(Records from a data source)

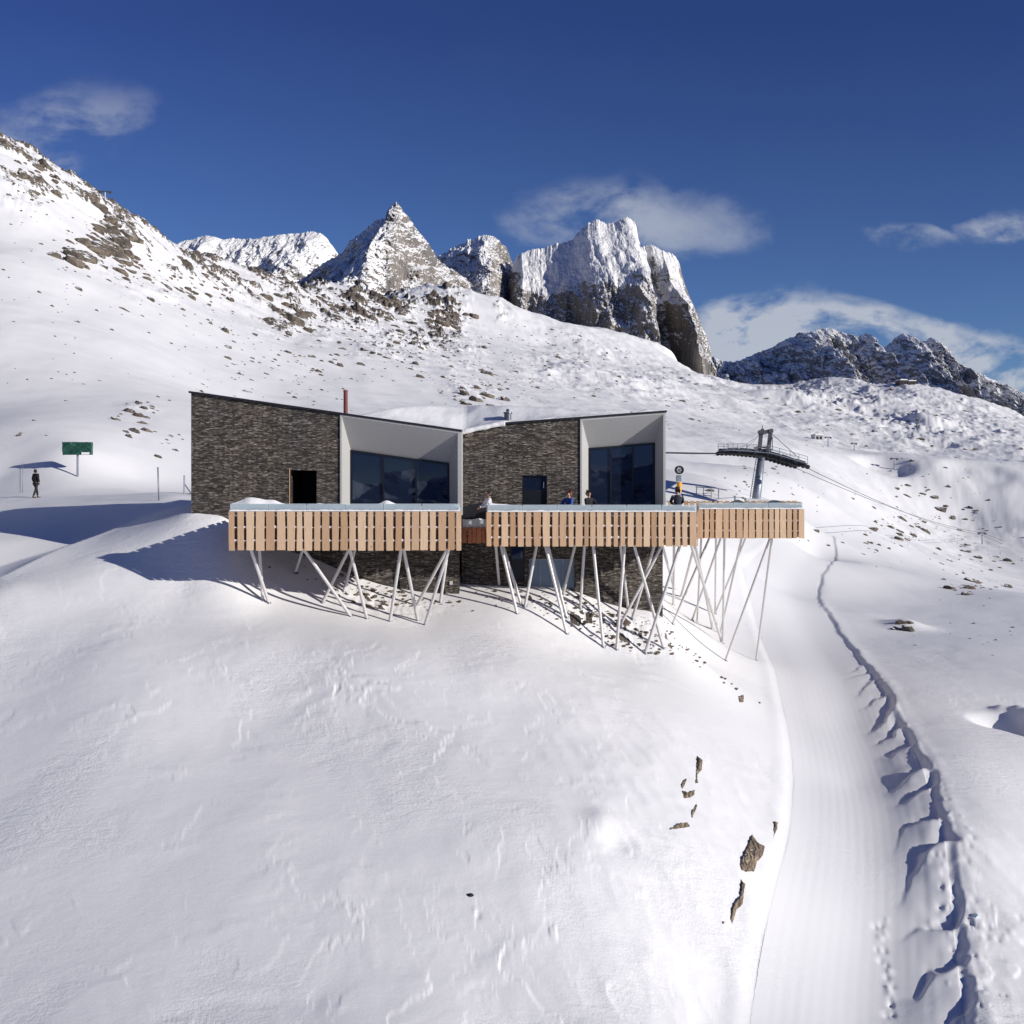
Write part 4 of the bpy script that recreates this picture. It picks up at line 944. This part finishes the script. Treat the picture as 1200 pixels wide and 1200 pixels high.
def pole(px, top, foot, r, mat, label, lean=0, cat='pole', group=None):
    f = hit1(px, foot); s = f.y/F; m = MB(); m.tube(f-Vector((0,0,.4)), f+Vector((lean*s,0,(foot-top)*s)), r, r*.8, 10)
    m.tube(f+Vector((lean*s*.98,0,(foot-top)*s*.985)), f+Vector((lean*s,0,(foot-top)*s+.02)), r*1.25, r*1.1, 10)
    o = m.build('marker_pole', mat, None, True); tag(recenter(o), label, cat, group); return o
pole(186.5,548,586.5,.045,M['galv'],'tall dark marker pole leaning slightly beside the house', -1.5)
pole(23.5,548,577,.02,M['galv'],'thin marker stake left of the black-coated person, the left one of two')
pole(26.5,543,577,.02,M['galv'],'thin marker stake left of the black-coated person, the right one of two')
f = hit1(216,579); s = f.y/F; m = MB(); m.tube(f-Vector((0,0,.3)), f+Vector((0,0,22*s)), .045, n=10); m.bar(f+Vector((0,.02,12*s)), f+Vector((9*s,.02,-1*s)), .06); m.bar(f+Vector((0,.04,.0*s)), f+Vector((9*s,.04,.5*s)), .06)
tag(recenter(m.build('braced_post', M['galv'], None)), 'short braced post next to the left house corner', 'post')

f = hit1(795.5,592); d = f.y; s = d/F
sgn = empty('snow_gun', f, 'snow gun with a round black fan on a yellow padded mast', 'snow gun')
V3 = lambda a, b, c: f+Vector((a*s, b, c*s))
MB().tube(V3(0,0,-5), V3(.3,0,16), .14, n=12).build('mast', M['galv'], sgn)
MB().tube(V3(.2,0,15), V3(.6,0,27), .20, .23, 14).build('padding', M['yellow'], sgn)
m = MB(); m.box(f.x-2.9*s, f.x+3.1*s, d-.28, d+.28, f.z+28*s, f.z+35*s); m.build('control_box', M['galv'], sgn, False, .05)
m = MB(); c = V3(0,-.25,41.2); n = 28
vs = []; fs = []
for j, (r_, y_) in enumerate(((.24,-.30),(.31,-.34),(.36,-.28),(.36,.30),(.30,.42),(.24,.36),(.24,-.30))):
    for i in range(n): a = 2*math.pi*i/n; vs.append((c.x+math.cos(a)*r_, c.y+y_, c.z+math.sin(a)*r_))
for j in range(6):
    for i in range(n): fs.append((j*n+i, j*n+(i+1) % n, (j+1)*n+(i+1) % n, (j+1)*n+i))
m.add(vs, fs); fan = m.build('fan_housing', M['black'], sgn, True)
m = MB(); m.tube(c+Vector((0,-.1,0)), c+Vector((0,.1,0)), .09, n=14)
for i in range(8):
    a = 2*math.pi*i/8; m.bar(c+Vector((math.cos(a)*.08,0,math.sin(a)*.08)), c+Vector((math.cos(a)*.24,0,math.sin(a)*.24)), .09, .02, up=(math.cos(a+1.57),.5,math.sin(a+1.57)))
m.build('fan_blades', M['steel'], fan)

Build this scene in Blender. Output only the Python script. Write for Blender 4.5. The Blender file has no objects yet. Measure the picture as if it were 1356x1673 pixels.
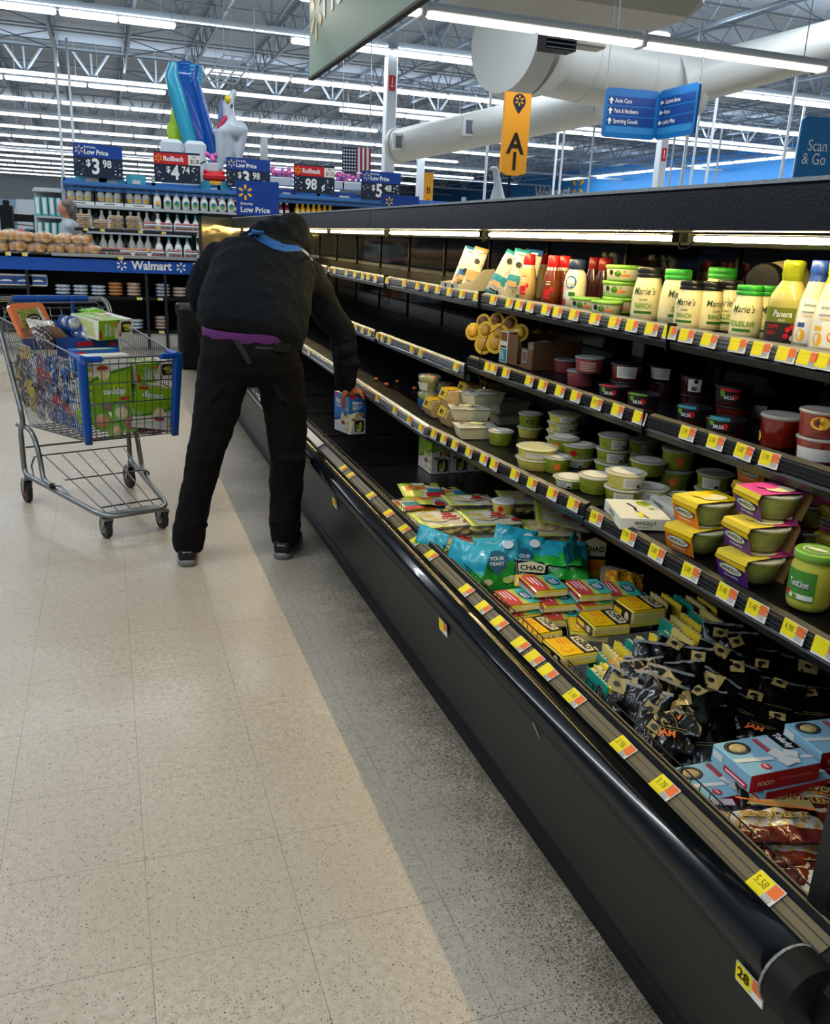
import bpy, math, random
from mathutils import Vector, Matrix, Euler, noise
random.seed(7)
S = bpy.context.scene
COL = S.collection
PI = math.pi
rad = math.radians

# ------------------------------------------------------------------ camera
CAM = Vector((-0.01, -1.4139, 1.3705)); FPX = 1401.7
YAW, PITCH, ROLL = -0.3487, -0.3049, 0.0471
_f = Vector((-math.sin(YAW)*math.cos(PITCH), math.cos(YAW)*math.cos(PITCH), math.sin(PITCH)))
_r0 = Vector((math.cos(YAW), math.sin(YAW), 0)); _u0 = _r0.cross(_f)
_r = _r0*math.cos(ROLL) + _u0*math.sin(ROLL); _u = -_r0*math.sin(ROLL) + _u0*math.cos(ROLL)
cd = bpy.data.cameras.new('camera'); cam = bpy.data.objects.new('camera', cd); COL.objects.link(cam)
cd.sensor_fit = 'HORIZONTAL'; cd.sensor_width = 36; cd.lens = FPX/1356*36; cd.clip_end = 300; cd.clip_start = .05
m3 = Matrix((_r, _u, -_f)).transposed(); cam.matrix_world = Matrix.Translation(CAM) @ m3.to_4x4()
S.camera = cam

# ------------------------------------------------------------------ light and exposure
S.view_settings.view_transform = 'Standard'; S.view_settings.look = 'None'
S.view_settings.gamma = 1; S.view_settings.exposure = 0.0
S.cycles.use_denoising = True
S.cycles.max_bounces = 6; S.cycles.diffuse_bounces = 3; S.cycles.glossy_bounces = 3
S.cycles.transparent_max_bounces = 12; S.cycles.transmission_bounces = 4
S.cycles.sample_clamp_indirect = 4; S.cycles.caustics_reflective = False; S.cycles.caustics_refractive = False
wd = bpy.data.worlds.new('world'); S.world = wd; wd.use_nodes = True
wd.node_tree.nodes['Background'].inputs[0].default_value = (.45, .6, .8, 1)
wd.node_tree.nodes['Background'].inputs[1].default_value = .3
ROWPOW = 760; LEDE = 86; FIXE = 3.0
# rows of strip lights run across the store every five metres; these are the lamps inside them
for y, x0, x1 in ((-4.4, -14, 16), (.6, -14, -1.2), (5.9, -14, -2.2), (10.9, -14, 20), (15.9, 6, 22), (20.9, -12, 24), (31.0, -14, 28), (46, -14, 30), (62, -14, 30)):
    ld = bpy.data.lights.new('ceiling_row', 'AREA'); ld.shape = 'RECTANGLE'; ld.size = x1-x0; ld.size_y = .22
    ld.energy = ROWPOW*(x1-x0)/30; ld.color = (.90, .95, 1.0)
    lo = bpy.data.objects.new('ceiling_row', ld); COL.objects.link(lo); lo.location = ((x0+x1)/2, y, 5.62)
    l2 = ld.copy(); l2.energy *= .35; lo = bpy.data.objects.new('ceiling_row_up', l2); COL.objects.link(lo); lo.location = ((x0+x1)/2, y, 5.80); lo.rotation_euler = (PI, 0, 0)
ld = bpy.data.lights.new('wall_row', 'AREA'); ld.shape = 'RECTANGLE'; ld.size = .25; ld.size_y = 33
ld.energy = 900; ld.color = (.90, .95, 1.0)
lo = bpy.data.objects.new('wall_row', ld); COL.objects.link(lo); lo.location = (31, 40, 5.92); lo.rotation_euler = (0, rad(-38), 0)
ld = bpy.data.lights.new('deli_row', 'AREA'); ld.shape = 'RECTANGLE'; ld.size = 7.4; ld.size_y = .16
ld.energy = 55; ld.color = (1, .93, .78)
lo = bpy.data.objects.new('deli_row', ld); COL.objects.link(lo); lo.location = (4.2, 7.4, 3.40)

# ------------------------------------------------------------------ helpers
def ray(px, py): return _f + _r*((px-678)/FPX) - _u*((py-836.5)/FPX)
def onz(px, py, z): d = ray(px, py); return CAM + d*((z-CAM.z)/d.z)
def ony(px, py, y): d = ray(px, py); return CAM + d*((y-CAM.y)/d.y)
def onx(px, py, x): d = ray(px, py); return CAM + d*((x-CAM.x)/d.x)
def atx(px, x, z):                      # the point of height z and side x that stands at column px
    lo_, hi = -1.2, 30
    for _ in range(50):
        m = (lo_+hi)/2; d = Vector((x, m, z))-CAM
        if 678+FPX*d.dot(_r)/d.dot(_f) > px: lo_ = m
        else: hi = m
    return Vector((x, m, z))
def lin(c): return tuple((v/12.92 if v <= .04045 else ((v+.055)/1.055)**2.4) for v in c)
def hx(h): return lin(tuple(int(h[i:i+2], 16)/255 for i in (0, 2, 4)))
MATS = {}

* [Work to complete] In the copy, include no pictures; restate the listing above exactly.

* [Task result]
Write part 4 of the bpy script that recreates this picture. It picks up at line 944. This part finishes the script. Treat the picture as 1200 pixels wide and 1200 pixels high.
def pole(px, top, foot, r, mat, label, lean=0, cat='pole', group=None):
    f = hit1(px, foot); s = f.y/F; m = MB(); m.tube(f-Vector((0,0,.4)), f+Vector((lean*s,0,(foot-top)*s)), r, r*.8, 10)
    m.tube(f+Vector((lean*s*.98,0,(foot-top)*s*.985)), f+Vector((lean*s,0,(foot-top)*s+.02)), r*1.25, r*1.1, 10)
    o = m.build('marker_pole', mat, None, True); tag(recenter(o), label, cat, group); return o
pole(186.5,548,586.5,.045,M['galv'],'tall dark marker pole leaning slightly beside the house', -1.5)
pole(23.5,548,577,.02,M['galv'],'thin marker stake left of the black-coated person, the left one of two')
pole(26.5,543,577,.02,M['galv'],'thin marker stake left of the black-coated person, the right one of two')
f = hit1(216,579); s = f.y/F; m = MB(); m.tube(f-Vector((0,0,.3)), f+Vector((0,0,22*s)), .045, n=10); m.bar(f+Vector((0,.02,12*s)), f+Vector((9*s,.02,-1*s)), .06); m.bar(f+Vector((0,.04,.0*s)), f+Vector((9*s,.04,.5*s)), .06)
tag(recenter(m.build('braced_post', M['galv'], None)), 'short braced post next to the left house corner', 'post')

f = hit1(795.5,592); d = f.y; s = d/F
sgn = empty('snow_gun', f, 'snow gun with a round black fan on a yellow padded mast', 'snow gun')
V3 = lambda a, b, c: f+Vector((a*s, b, c*s))
MB().tube(V3(0,0,-5), V3(.3,0,16), .14, n=12).build('mast', M['galv'], sgn)
MB().tube(V3(.2,0,15), V3(.6,0,27), .20, .23, 14).build('padding', M['yellow'], sgn)
m = MB(); m.box(f.x-2.9*s, f.x+3.1*s, d-.28, d+.28, f.z+28*s, f.z+35*s); m.build('control_box', M['galv'], sgn, False, .05)
m = MB(); c = V3(0,-.25,41.2); n = 28
vs = []; fs = []
for j, (r_, y_) in enumerate(((.24,-.30),(.31,-.34),(.36,-.28),(.36,.30),(.30,.42),(.24,.36),(.24,-.30))):
    for i in range(n): a = 2*math.pi*i/n; vs.append((c.x+math.cos(a)*r_, c.y+y_, c.z+math.sin(a)*r_))
for j in range(6):
    for i in range(n): fs.append((j*n+i, j*n+(i+1) % n, (j+1)*n+(i+1) % n, (j+1)*n+i))
m.add(vs, fs); fan = m.build('fan_housing', M['black'], sgn, True)
m = MB(); m.tube(c+Vector((0,-.1,0)), c+Vector((0,.1,0)), .09, n=14)
for i in range(8):
    a = 2*math.pi*i/8; m.bar(c+Vector((math.cos(a)*.08,0,math.sin(a)*.08)), c+Vector((math.cos(a)*.24,0,math.sin(a)*.24)), .09, .02, up=(math.cos(a+1.57),.5,math.sin(a+1.57)))
m.build('fan_blades', M['steel'], fan)

Build this scene in Blender. Output only the Python script. Write for Blender 4.5. The Blender file has no objects yet. Measure the picture as if it were 1356x1673 pixels.
import bpy, math, random
from mathutils import Vector, Matrix, Euler, noise
random.seed(7)
S = bpy.context.scene
COL = S.collection
PI = math.pi
rad = math.radians

# ------------------------------------------------------------------ camera
CAM = Vector((-0.01, -1.4139, 1.3705)); FPX = 1401.7
YAW, PITCH, ROLL = -0.3487, -0.3049, 0.0471
_f = Vector((-math.sin(YAW)*math.cos(PITCH), math.cos(YAW)*math.cos(PITCH), math.sin(PITCH)))
_r0 = Vector((math.cos(YAW), math.sin(YAW), 0)); _u0 = _r0.cross(_f)
_r = _r0*math.cos(ROLL) + _u0*math.sin(ROLL); _u = -_r0*math.sin(ROLL) + _u0*math.cos(ROLL)
cd = bpy.data.cameras.new('camera'); cam = bpy.data.objects.new('camera', cd); COL.objects.link(cam)
cd.sensor_fit = 'HORIZONTAL'; cd.sensor_width = 36; cd.lens = FPX/1356*36; cd.clip_end = 300; cd.clip_start = .05
m3 = Matrix((_r, _u, -_f)).transposed(); cam.matrix_world = Matrix.Translation(CAM) @ m3.to_4x4()
S.camera = cam

# ------------------------------------------------------------------ light and exposure
S.view_settings.view_transform = 'Standard'; S.view_settings.look = 'None'
S.view_settings.gamma = 1; S.view_settings.exposure = 0.0
S.cycles.use_denoising = True
S.cycles.max_bounces = 6; S.cycles.diffuse_bounces = 3; S.cycles.glossy_bounces = 3
S.cycles.transparent_max_bounces = 12; S.cycles.transmission_bounces = 4
S.cycles.sample_clamp_indirect = 4; S.cycles.caustics_reflective = False; S.cycles.caustics_refractive = False
wd = bpy.data.worlds.new('world'); S.world = wd; wd.use_nodes = True
wd.node_tree.nodes['Background'].inputs[0].default_value = (.45, .6, .8, 1)
wd.node_tree.nodes['Background'].inputs[1].default_value = .3
ROWPOW = 760; LEDE = 86; FIXE = 3.0
# rows of strip lights run across the store every five metres; these are the lamps inside them
for y, x0, x1 in ((-4.4, -14, 16), (.6, -14, -1.2), (5.9, -14, -2.2), (10.9, -14, 20), (15.9, 6, 22), (20.9, -12, 24), (31.0, -14, 28), (46, -14, 30), (62, -14, 30)):
    ld = bpy.data.lights.new('ceiling_row', 'AREA'); ld.shape = 'RECTANGLE'; ld.size = x1-x0; ld.size_y = .22
    ld.energy = ROWPOW*(x1-x0)/30; ld.color = (.90, .95, 1.0)
    lo = bpy.data.objects.new('ceiling_row', ld); COL.objects.link(lo); lo.location = ((x0+x1)/2, y, 5.62)
    l2 = ld.copy(); l2.energy *= .35; lo = bpy.data.objects.new('ceiling_row_up', l2); COL.objects.link(lo); lo.location = ((x0+x1)/2, y, 5.80); lo.rotation_euler = (PI, 0, 0)
ld = bpy.data.lights.new('wall_row', 'AREA'); ld.shape = 'RECTANGLE'; ld.size = .25; ld.size_y = 33
ld.energy = 900; ld.color = (.90, .95, 1.0)
lo = bpy.data.objects.new('wall_row', ld); COL.objects.link(lo); lo.location = (31, 40, 5.92); lo.rotation_euler = (0, rad(-38), 0)
ld = bpy.data.lights.new('deli_row', 'AREA'); ld.shape = 'RECTANGLE'; ld.size = 7.4; ld.size_y = .16
ld.energy = 55; ld.color = (1, .93, .78)
lo = bpy.data.objects.new('deli_row', ld); COL.objects.link(lo); lo.location = (4.2, 7.4, 3.40)

# ------------------------------------------------------------------ helpers
def ray(px, py): return _f + _r*((px-678)/FPX) - _u*((py-836.5)/FPX)
def onz(px, py, z): d = ray(px, py); return CAM + d*((z-CAM.z)/d.z)
def ony(px, py, y): d = ray(px, py); return CAM + d*((y-CAM.y)/d.y)
def onx(px, py, x): d = ray(px, py); return CAM + d*((x-CAM.x)/d.x)
def atx(px, x, z):                      # the point of height z and side x that stands at column px
    lo_, hi = -1.2, 30
    for _ in range(50):
        m = (lo_+hi)/2; d = Vector((x, m, z))-CAM
        if 678+FPX*d.dot(_r)/d.dot(_f) > px: lo_ = m
        else: hi = m
    return Vector((x, m, z))
def lin(c): return tuple((v/12.92 if v <= .04045 else ((v+.055)/1.055)**2.4) for v in c)
def hx(h): return lin(tuple(int(h[i:i+2], 16)/255 for i in (0, 2, 4)))
MATS = {}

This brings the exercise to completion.